Admission tickets are only available through advance online reservations. For tickets, visit https://www.academymuseum.org/en/tickets. Tickets for film screenings and public programs are sold separately and do not require general admission to the museum. Film screening tickets are $10 for adults, $7 for seniors (age 62+), $5 for college students, $5 for children (age 17 and younger), and $8 for Museum Members.

On Feb. 13 “Shaft” will be screened at 7:30 p.m. Richard Roundtree is “the man who won’t cop out when there’s danger all about” in this 1971 classic, which helped to establish a new era of African-American-driven cinema and won an Original Song Oscar for the unforgettable title tune by Isaac Hayes, also nominated for his Original Score.

Photographer-turned-filmmaker Gordon Parks directed the lively mystery, in which Shaft hunts for a gangster’s kidnapped daughter in authentically gritty Manhattan locations.

“Sounder,” starring Cicely Tyson, will be screened on Feb. 20. Tyson and Paul Winfield received Oscar nominations for their lead performances as Rebecca and Nathan Lee Morgan, sharecroppers raising their children in 1930s Louisiana, in this family drama from the Newbery Medal-winning novel. Lonne Elder III made Oscar history as the first Black man to be nominated for writing and the first Black person to receive an Adapted Screenplay nomination.

On Feb. 27, “Moonlight” will take the screen.

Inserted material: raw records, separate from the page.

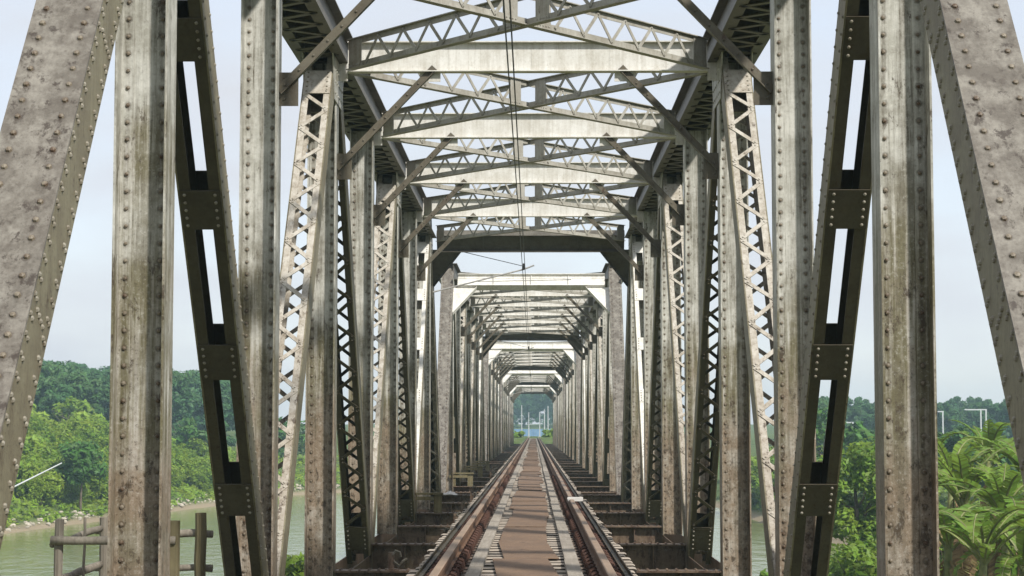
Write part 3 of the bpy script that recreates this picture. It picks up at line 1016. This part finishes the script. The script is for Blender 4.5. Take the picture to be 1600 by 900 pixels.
# timber frames resting on the left floor beams
def timber_frame(loc, lab, sc=1.0):
    t = empty('low_wooden_stand', loc)
    for (x, w_) in ((-0.22, 0.10), (0.24, 0.15)):
        mb = MB(); mb.box(x - w_ / 2, x + w_ / 2, -0.06, 0.06, 0.0, 0.34 * sc); mb.build('upright', M['timber'], t)
    mb = MB(); mb.box(-0.34, 0.16, -0.09, -0.065, 0.24 * sc, 0.31 * sc); mb.build('crosspiece', M['timber'], t)
    mb = MB(); mb.box(-0.3, 0.34, -0.1, 0.1, 0.3405 * sc, 0.38 * sc); mb.build('cap_board', M['timber'], t)
    return tag(t, lab, 'wooden stand', 'wooden stands on the left floor beams')
TFL = ['mossy wooden frame like a low stool on the left floor beam beside the sixth post', 'low wooden frame at the foot of the second span on the left',
       'low wooden frame on the left floor, next beyond the foot of the second span', 'small wooden frame on the left floor deep in the second span']
timber_frame((-2.0, Y0 + 6 * P - 0.05, -1.58), TFL[0])
timber_frame((-1.95, Y0 + PITCH + P, -1.58), TFL[1])
timber_frame((-1.95, Y0 + PITCH + 3 * P, -1.58), TFL[2])
timber_frame((-1.95, Y0 + PITCH + 5 * P, -1.58), TFL[3])
mb = MB(); mb.box(-0.1, 0.1, -0.07, 0.07, 0, 1.0); mb.box(-0.085, 0.085, -0.06, 0.06, 1.0005, 1.02)
tag(mb.build('timber_stub', M['timber'], loc=(-2.44, Y0 + 6 * P + 0.35, -1.72)), 'mossy square timber stub standing behind the low wooden frame on the left', 'timber post')

def rag(loc, lab, s=1.0):
    mb = MB()
    r = random.Random(int(loc[1]))
    n = 9
    for j in range(n):
        for i_ in range(n):
            u_, v_ = i_ / (n - 1) - .5, j / (n - 1) - .5
            rad = math.hypot(u_, v_)
            mb.v.append(((u_ + r.uniform(-.04, .04)) * 0.4 * s, (v_ + r.uniform(-.04, .04)) * 0.3 * s, max(0.004, (0.09 - rad * 0.2 + r.uniform(-.035, .035)) * s)))
    for j in range(n - 1):
        for i_ in range(n - 1):
            mb.f.append((j * n + i_, j * n + i_ + 1, (j + 1) * n + i_ + 1, (j + 1) * n + i_)); mb.mi.append(0)
    o = mb.build('cloth_bundle', M['rag'], loc=loc, smooth=True)
    sm = o.modifiers.new('thick', 'SOLIDIFY'); sm.thickness = 0.006
    return tag(o, lab, 'cloth')
rag((-1.97, Y0 + 8 * P, -1.578), 'crumpled white cloth on the left floor beam at the foot of the second span')
# white wrapped joint on the right rail
mb = MB()
for j, yy in enumerate((-0.06, 0.0, 0.055)):
    mb.box(-0.045 - 0.012 * (j == 1), 0.13 + 0.01 * j, yy - 0.022, yy + 0.022, -0.03, 0.012 + 0.004 * j)
tag(mb.build('rail_strap', M['rag'], loc=(0.566, 25.4, ZR + 0.004)), 'white strap tied across the right rail and guard', 'strap')

# ------------------------------------------------------------ refuge platform outside the left truss
ref = empty('refuge_platform', (0, 0, 0))
tag(ref, 'wooden refuge bay with pole railing outside the left truss above the river', 'platform')
def post(x, y, zt, r, mat, flat=False):
    mb = MB()
    if flat:
        mb.box(x - r, x + r, y - r * .7, y + r * .7, -2.2, zt)
    else:
        n = 7
        mb.tube([(x + rng.uniform(-.006, .006), y, -2.2 + (zt + 2.2) * k / n) for k in range(n + 1)], [r * rng.uniform(.93, 1.06) for _ in range(n + 1)], 9)
    return mb.build('railing_post', mat, ref)
post(-3.75, 15.5, -0.72, 0.036, M['pole'])
post(-2.85, 15.5, -0.73, 0.068, M['timber'], True)
post(-3.76, 17.2, -0.78, 0.045, M['pole'])
post(-2.90, 17.2, -0.74, 0.052, M['timber'])
post(-3.73, 16.3, -0.74, 0.012, M['pole'])
for (a, c_, r, mt) in (((-3.80, 15.45, -0.89), (-2.8, 15.45, -0.88), 0.034, 'pole'), ((-3.80, 15.5, -0.93), (-3.79, 17.3, -0.87), 0.029, 'pole'),
                   ((-3.85, 17.25, -0.91), (-2.8, 17.25, -0.93), 0.034, 'pole'), ((-3.85, 17.25, -1.24), (-2.8, 17.25, -1.23), 0.032, 'pole'),
                   ((-3.80, 15.5, -1.22), (-3.79, 17.3, -1.20), 0.033, 'pole')):
    mb = MB()
    a, c_ = Vector(a), Vector(c_)
    pts = [a.lerp(c_, k / 6) + Vector((0, 0, rng.uniform(-.008, .008))) for k in range(7)]
    mb.tube(pts, [r * rng.uniform(.9, 1.08) for _ in pts], 9)
    mb.build('railing_pole', M[mt], ref, smooth=True)
mb = MB()
for k in range(9):
    mb.box(-3.85, -2.56, 15.35 + k * 0.225, 15.35 + k * 0.225 + 0.2, -1.96, -1.92)
mb.build('floor_boards', M['plank'], ref)
for yy in (15.5, 17.2):
    mb = MB(); mb.box(-3.9, -2.56, yy - 0.06, yy + 0.06, -2.12, -1.965); mb.build('bearer', M['timber'], ref)

# ------------------------------------------------------------ foliage
def quads_obj(name, Q, mat, parent=None, loc=None):
    """Q: (n,4,3) leaf quads"""
    n = len(Q)
    me = bpy.data.meshes.new(name)
    me.vertices.add(n * 4); me.loops.add(n * 4); me.polygons.add(n)
    me.vertices.foreach_set('co', Q.reshape(-1).astype(np.float32))
    me.loops.foreach_set('vertex_index', np.arange(n * 4, dtype=np.int32))
    me.polygons.foreach_set('loop_start', np.arange(0, n * 4, 4, dtype=np.int32))
    me.polygons.foreach_set('loop_total', np.full(n, 4, dtype=np.int32))
    me.materials.append(mat)
    me.update(); me.validate()
    o = bpy.data.objects.new(name, me); COL.objects.link(o)
    if parent is not None: o.parent = parent
    if loc is not None: o.location = loc
    return o

def leaves(centers, normals, size, elong=1.5):
    n = len(centers)
    nn = normals + nrg.normal(0, 0.42, (n, 3))
    nn /= np.linalg.norm(nn, axis=1, keepdims=True) + 1e-9
    t = np.cross(nn, nrg.normal(0, 1, (n, 3)))
    t /= np.linalg.norm(t, axis=1, keepdims=True) + 1e-9
    bt = np.cross(nn, t)
    s = size * nrg.uniform(0.6, 1.35, (n, 1))
    a = t * s * elong * 0.5; b_ = bt * s * 0.33
    return np.stack([centers - a, centers - a * 0.1 - b_, centers + a, centers - a * 0.1 + b_], 1)

def clump_points(c, rad, n, flat=0.75):
    d = nrg.normal(0, 1, (n, 3)); d /= np.linalg.norm(d, axis=1, keepdims=True)
    r = rad * nrg.uniform(0.35, 1.0, (n, 1)) ** 0.6
    p = d * r; p[:, 2] *= flat
    return p + c, d

def crown(center, rx, rz, nclump, per, leaf, croot=0.36):
    """uneven crown: clumps spread over an ellipsoid, leaves in each clump"""
    Ps, Ns = [], []
    for i in range(nclump):
        d = nrg.normal(0, 1, 3); d /= np.linalg.norm(d)
        r = nrg.uniform(0.45, 1.0)
        c = np.array(center) + d * np.array([rx, rx, rz]) * r
        p, n_ = clump_points(c, rx * croot * nrg.uniform(0.6, 1.25), per)
        Ps.append(p); Ns.append(n_ * 0.6 + np.array([0.15, -0.25, 0.65]))
    return leaves(np.concatenate(Ps), np.concatenate(Ns), leaf)

def gh(x, y):
    return float(ground_h(np.array([x]), np.array([y]))[0])

def trunk_mb(h, r, crown_c, rx, rz, nl=7):
    mb = MB()
    pts = [(0, 0, -0.3)]
    k = 6
    ox = oy = 0
    for i in range(1, k + 1):
        ox += rng.uniform(-.04, .04) * h * .3; oy += rng.uniform(-.04, .04) * h * .3
        pts.append((ox, oy, h * i / k))
    mb.tube(pts, [r * (1.25 - 0.9 * i / k) for i in range(k + 1)], 8)
    for i in range(nl):
        zi = rng.uniform(0.5, 0.95)
        p0 = Vector(pts[int(zi * k)])
        t = rng.uniform(0, 6.28)
        p2 = Vector((math.cos(t) * rx * 0.75, math.sin(t) * rx * 0.75, crown_c + rng.uniform(-.3, .7) * rz))
        p1 = p0.lerp(p2, 0.5) + Vector((0, 0, -0.1 * rx))
        mb.tube([p0, p1, p2], [r * .4, r * .25, r * .08], 6)
    return mb

def tree(name, loc, H, rx, rz, mat, lab, leaf, nclump=40, per=60, group=None, cat='tree'):
    t = empty(name, loc)
    cz = H - rz
    trunk_mb(H - rz * 0.6, max(0.08, H * 0.018), cz, rx, rz).build('trunk', M['bark'], t, smooth=True)
    quads_obj('crown', crown((0, 0, cz), rx, rz, nclump, per, leaf), mat, t)
    return tag(t, lab, cat, group)

# -- distant wood, left hill, right side and behind the bridge end: one mass
def wood_mass(name, spots, lab, mat, leaf=0.38):
    Q = []
    for (x, y, H) in spots:
        z = gh(x, y)
        rx = H * nrg.uniform(0.24, 0.33)
        Q.append(crown((x, y, z + H * 0.60), rx, H * 0.40, 26, 150, leaf))
        # leaning branch layers below the crown
        Q.append(crown((x, y, z + H * 0.24), rx * 0.8, H * 0.24, 7, 90, leaf))
    o = quads_obj(name, np.concatenate(Q), mat)
    tag(o, lab, 'woodland', kind='stuff')
    return o
spots = []
for i in range(170):
    y = rng.uniform(205, 300)
    x = rng.uniform(-0.300, -0.155) * y
    if shore_dist(np.array([x]), np.array([y]))[0] < 24: continue
    spots.append((x, y, rng.uniform(8.0, 10.2)))
wood_mass('distant_woodland', spots, 'dark green wooded hill beyond the left river bank', M['forest'])
spots = []
for i in range(100):
    y = rng.uniform(250, 340)
    x = rng.uniform(0.13, 0.275) * y
    spots.append((x, y, rng.uniform(5.2, 7.4)))
wood_mass('distant_woodland', spots, 'hazy wooded ridge beyond the right bank behind the banana plants', M['forest'])
spots = []
for i in range(80):
    y = rng.uniform(540, 610)
    x = rng.uniform(-0.07, 0.07) * y
    spots.append((x, y, rng.uniform(11, 14.5)))
wood_mass('distant_woodland', spots, 'hazy tree line seen through the far end of the bridge', M['forest'])

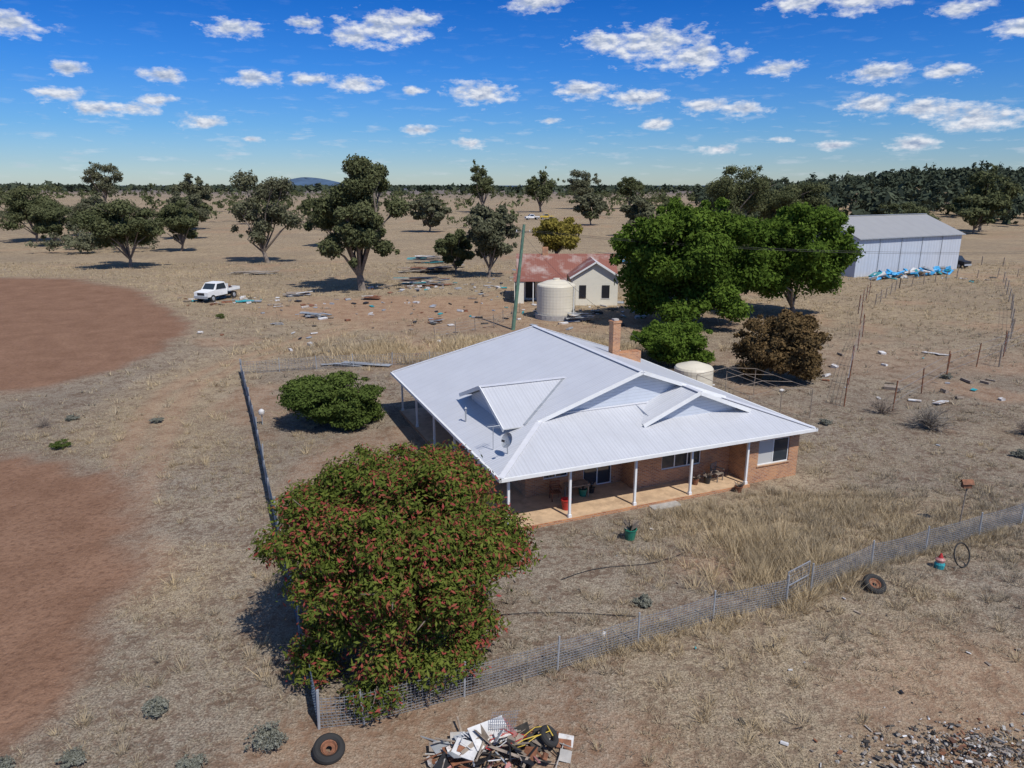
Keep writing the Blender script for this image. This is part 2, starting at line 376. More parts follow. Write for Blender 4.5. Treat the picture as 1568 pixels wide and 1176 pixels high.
farc=ramp(t,nD,[(.4,(.11,.095,.105)),(.6,(.25,.205,.16))])
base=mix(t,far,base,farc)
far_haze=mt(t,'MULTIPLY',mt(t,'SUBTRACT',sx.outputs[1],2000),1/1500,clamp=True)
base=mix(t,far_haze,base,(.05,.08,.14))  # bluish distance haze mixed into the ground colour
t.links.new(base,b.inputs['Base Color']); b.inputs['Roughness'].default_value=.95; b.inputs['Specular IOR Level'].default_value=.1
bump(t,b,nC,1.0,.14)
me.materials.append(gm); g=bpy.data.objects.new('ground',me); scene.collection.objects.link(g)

# ------------------------------------------------------------------ grass tufts
M['straw']=foliage('dry_grass_blades',(.32,.28,.22),(.56,.44,.27),.2)
def tufts(name,n,y0,y1,hmin,hmax,blades,bw,seed,goldbias=0,dens=.4,xr=None,spread=.38):
    r=np.random.default_rng(seed)
    y=np.sqrt(r.random(n)*(y1**2-y0**2)+y0**2); x=(r.random(n)*2-1)*(y*.76+3)
    if xr is not None: x,y=xr(r,n)
    pl,ba,go=masks(x,y)
    cl=fbm(x,y,3.0,30)*.6+fbm(x,y,.9,33)*.4
    keep=(cl+go*.06-ba*.35-pl*.9+(r.random(len(x))-.5)*.25>dens)&(sdpoly(x,y,HP)>.0)
    x,y,go,cl=x[keep],y[keep],go[keep],cl[keep]; n=len(x)
    if n==0: return
    tall=(hmin+(hmax-hmin)*r.random(n)**2.5)*(1+go*.4)
    tint=np.clip(.05+.45*go+r.random(n)*.45+(fbm(x,y,7,40)-.5)*.9+goldbias,0,1)
    K=blades; bx=np.repeat(x,K);by=np.repeat(y,K);h=np.repeat(tall,K)*(.5+.6*r.random(n*K))
    a=r.random(n*K)*2*np.pi; rad=np.sqrt(r.random(n*K))*np.repeat(tall,K)*spread
    px=bx+np.cos(a)*rad;py=by+np.sin(a)*rad; pz=hz(px,py)-.03
    lean=(.3+.7*r.random(n*K))*h; a2=a+(r.random(n*K)-.5)*1.4
    wv=bw*(.6+.8*r.random(n*K)); a3=r.random(n*K)*2*np.pi
    Vv=np.empty((n*K,3,3))
    Vv[:,0]=np.stack([px-np.cos(a3)*wv,py-np.sin(a3)*wv,pz],-1)
    Vv[:,1]=np.stack([px+np.cos(a3)*wv,py+np.sin(a3)*wv,pz],-1)
    Vv[:,2]=np.stack([px+np.cos(a2)*lean,py+np.sin(a2)*lean,pz+h],-1)
    col=np.zeros((n*K,3)); col[:,0]=np.clip(np.repeat(tint,K)+(r.random(n*K)-.5)*.35,0,1)
    return Vv.reshape(-1,3),col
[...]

Director Barry Jenkins and playwright Tarell Alvin McCraney adapted McCraney’s theater piece, “In Moonlight Black Boys Look Blue” for this story of sensitive Chiron coming of age in Miami’s violent and homophobic drug culture. The movie won the 2016 Best Picture Oscar. Alex Hibbert, Ashton Sanders, and Trevante Rhodes play the protagonist at three stages of his life, and Mahershala Ali won his first Supporting Actor Oscar for his performance as the boy’s unlikely father figure.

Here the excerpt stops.